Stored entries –

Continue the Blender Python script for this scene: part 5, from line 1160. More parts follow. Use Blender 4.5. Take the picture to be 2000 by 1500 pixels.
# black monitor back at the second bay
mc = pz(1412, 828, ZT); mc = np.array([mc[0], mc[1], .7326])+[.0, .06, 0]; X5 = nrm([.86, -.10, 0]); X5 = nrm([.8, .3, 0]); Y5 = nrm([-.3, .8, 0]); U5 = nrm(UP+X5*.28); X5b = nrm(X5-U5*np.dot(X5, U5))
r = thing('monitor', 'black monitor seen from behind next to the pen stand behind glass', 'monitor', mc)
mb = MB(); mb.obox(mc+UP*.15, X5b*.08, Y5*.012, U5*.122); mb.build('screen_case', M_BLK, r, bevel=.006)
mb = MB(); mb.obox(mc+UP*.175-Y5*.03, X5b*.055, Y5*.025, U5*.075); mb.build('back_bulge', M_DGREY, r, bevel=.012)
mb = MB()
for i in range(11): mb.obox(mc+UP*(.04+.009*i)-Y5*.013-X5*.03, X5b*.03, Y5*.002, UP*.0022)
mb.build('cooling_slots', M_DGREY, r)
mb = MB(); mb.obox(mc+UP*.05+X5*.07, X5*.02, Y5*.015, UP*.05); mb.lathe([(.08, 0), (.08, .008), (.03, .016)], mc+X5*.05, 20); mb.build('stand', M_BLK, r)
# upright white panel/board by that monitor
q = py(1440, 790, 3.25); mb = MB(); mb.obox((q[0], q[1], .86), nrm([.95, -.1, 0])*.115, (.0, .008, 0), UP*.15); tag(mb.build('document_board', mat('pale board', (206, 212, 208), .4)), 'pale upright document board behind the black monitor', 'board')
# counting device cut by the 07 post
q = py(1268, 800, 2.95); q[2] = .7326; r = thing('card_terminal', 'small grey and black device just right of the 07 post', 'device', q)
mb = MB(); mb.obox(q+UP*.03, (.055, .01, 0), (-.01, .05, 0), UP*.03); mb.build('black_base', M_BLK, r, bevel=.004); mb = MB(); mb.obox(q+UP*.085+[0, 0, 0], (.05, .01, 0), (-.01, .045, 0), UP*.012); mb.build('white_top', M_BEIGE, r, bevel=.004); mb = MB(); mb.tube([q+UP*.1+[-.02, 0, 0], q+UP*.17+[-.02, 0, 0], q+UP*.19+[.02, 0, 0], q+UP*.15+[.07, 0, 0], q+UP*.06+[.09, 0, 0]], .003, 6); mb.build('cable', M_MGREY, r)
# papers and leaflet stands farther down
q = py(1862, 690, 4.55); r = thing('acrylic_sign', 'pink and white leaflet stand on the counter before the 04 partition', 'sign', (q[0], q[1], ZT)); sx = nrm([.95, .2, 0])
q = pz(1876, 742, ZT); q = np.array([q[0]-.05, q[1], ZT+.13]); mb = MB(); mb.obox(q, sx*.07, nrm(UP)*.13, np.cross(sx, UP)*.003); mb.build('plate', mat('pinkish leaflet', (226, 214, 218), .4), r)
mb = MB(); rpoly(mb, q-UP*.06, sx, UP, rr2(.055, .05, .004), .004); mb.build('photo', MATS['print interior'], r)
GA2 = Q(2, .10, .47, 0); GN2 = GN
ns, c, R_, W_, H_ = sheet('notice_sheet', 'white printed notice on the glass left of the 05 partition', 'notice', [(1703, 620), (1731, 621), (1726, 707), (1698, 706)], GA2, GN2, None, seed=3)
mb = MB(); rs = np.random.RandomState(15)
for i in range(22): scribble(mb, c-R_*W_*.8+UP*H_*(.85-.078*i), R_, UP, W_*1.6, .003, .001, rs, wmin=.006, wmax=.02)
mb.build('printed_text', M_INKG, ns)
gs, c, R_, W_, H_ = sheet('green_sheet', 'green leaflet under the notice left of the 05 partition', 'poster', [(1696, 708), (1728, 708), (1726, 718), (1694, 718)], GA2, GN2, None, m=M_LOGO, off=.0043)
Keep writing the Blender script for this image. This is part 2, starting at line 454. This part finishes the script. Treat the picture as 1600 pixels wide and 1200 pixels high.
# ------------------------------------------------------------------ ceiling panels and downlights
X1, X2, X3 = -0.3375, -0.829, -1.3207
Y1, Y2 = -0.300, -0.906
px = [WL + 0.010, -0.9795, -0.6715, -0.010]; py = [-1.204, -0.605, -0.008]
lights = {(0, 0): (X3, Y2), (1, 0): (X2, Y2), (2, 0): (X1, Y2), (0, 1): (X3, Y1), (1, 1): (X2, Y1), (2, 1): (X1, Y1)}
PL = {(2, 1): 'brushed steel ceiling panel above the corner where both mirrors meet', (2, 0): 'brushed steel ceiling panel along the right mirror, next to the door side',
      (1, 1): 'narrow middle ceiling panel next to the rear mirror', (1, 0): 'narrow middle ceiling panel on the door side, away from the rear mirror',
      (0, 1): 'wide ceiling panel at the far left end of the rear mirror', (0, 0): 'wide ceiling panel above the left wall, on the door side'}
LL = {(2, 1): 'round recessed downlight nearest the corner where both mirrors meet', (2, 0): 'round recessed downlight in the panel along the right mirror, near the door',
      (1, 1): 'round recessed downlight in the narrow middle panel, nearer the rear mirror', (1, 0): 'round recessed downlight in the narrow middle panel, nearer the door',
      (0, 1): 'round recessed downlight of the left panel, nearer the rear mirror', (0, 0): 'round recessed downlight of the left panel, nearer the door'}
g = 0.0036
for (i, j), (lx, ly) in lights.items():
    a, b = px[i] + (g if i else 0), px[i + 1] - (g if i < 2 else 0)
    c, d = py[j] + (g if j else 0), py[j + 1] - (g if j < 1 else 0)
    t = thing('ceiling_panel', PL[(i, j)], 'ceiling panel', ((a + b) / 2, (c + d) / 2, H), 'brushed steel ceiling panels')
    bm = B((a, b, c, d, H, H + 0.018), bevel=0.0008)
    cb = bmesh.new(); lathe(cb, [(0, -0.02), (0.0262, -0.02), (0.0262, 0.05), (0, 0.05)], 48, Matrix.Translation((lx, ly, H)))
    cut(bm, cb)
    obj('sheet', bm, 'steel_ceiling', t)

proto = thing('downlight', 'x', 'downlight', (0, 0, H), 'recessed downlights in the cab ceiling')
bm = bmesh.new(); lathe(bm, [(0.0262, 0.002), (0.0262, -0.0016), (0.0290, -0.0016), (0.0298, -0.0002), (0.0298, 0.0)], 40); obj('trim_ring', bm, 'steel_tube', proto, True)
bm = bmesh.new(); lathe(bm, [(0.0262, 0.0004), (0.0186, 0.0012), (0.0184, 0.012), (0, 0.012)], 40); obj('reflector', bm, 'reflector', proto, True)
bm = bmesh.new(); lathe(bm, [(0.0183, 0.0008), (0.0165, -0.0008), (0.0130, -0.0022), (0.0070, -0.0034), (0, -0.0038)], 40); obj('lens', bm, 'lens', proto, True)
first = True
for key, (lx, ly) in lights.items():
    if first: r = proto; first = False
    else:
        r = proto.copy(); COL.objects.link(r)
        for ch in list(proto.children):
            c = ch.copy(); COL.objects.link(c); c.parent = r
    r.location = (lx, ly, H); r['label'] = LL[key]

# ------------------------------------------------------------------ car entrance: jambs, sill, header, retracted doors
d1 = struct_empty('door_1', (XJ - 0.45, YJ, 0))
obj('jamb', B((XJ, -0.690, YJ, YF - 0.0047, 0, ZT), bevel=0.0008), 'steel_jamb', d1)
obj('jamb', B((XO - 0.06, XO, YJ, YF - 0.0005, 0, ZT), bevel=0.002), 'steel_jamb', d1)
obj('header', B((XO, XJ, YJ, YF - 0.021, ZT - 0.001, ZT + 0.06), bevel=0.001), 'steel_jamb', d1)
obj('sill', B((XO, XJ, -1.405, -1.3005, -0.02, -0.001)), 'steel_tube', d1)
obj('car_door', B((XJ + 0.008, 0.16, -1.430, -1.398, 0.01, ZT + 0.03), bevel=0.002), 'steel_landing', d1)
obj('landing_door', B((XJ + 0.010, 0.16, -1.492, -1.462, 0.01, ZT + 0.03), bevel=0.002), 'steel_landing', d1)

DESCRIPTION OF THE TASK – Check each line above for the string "pixels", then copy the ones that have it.

ANSWER FOR THE TASK –
Continue the Blender Python script for this scene: part 5, from line 1160. More parts follow. Use Blender 4.5. Take the picture to be 2000 by 1500 pixels.
Keep writing the Blender script for this image. This is part 2, starting at line 454. This part finishes the script. Treat the picture as 1600 pixels wide and 1200 pixels high.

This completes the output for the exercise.